On the other hand, analysts noted that if Nextel decides to implement a non-traditional technology similar to Flarion Technologies’ Flash-OFDM system, which Nextel has installed in parts of North Carolina, the carrier could be readying to remain a standalone entity.

Another potential tie-in between Nextel and Sprint is that both companies control significant spectrum holdings in the 2.5 GHz spectrum band, which both carriers have previously said they could use for next-generation services. Analysts note that the government has recently ruled that companies could use the so-called MMDS spectrum for mobile and wireless broadband services, which could provide another avenue for deployment of Flarion’s Flash-OFDM technology.

Both companies could also take advantage of advancements being made by Qualcomm Inc. in launching CDMA-based push-to-talk services to integrate their divergent PTT offerings. Nextel signed a deal with Qualcomm in 2002 to help develop Qualcomm’s Q-Chat service for deployment in markets outside of the United States that could be tweaked to be interoperable with Nextel’s iDEN-based Direct Connect offering.

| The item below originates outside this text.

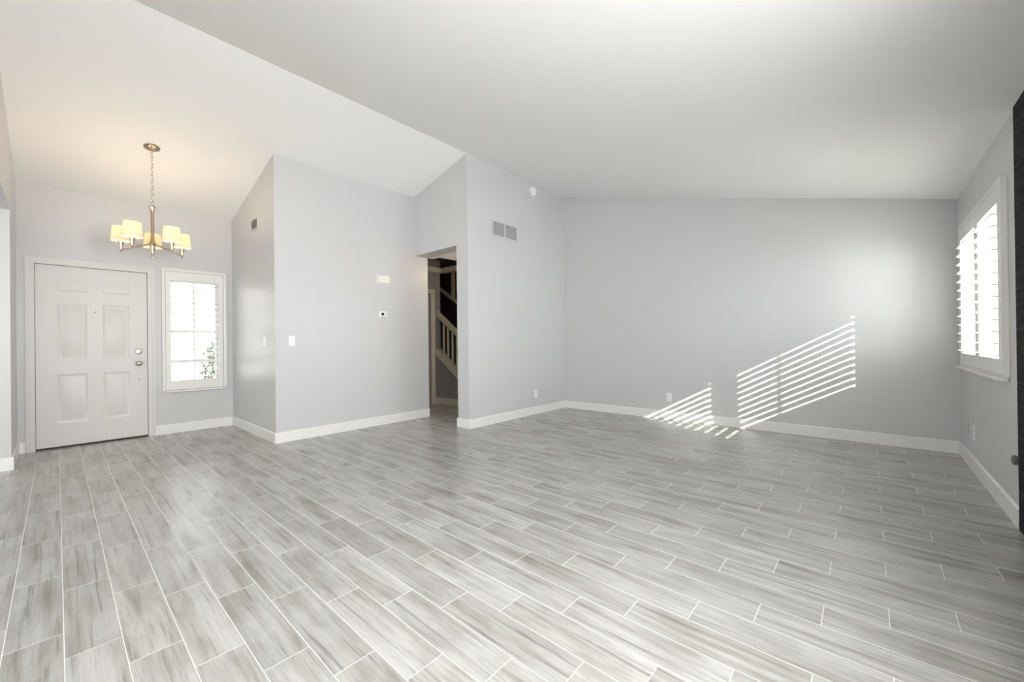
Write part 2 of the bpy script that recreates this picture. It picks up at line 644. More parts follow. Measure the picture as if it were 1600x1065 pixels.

Beyond the possible divestiture of spectrum to satisfy government regulators, analysts noted both Sprint and Nextel would have to address affiliate arrangements. Sprint currently has several network affiliates that license the carrier’s spectrum in second- and third-tier markets, while Nextel Partners Inc. serves a similar role for Nextel, though Nextel Partners owns the spectrum it uses.

Nextel Partners has a put option with Nextel that would force Nextel to buy its network partner if a change of ownership were to occur at Nextel, which analysts note could cost Nextel more than $5 billion. Sprint is under no obligation to acquire its affiliates, though many industry observers predict they would be absorbed by a combined Sprint/Nextel eventually.